Ao longo do dia, ouvimos criadores falarem sobre suas plataformas colaborativas, aplicativos, sobre educação e sobre mercado, sobre a criação audiovisual a partir das necessidades do artista, das crianças e do canal, cada um com uma ideia de abordagem e condução. De diferentes formas, com diferentes visões da infância, fala após fala, os convidados compuseram um mosaico: é preciso criar ambientes, ou é preciso abaixar para olhar no olho da criança, ou é preciso conduzi-la pela mão. Em lugar de trazer soluções tecnológicas (como a onda do transmídia que sacudiu o mercado alguns anos atrás), os palestrantes trouxeram, ao contrário, o que é mais humano para a reflexão.

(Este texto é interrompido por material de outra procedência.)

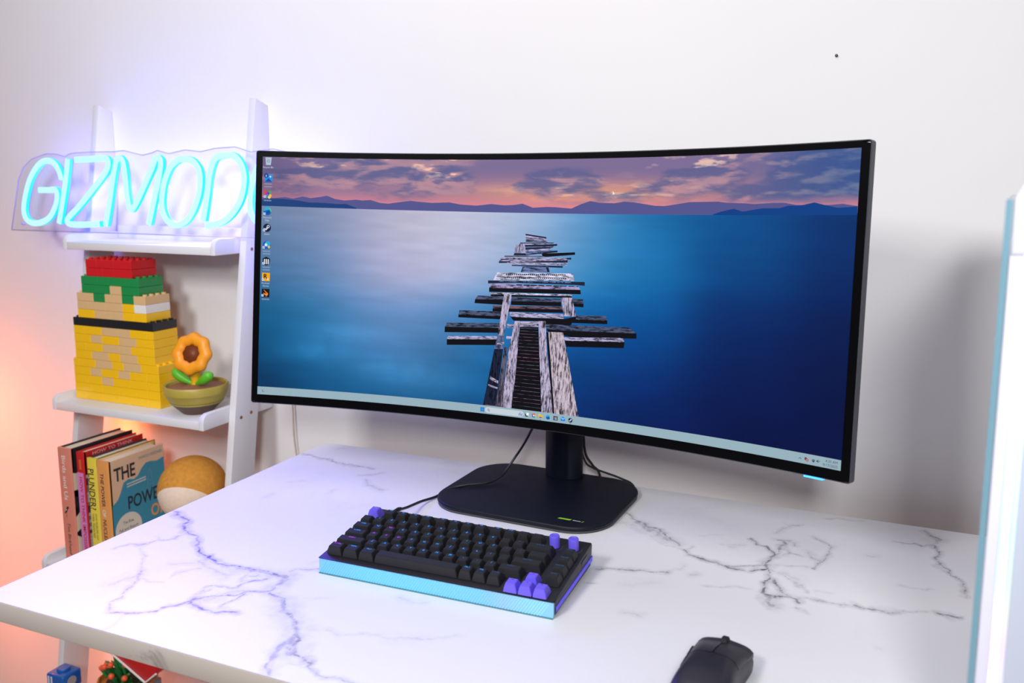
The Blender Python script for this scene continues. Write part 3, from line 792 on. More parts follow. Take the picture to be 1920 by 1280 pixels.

Alguém recém-chegada na área perguntou o óbvio: “mas como fazer bons produtos para a infância?” Particularmente, não acho que a questão seja do fazer, mas sim do ser (aliás, para qualquer produção). O público quer sentir, seja criança, adulto ou o que for. E nesse sentido é muito mais fácil produzir para crianças que para adultos, porque as crianças não tem ainda uma série de entraves e limitações que vamos criando para viver em sociedade. E que eventos como esse nos ajudam a ver. Como disse Chiqui sobre os parques de Rosário e Santa Fé, ao final de sua apresentação: “Parques feitos ao modo das crianças, para que os adultos se lembrem de que são humanos.”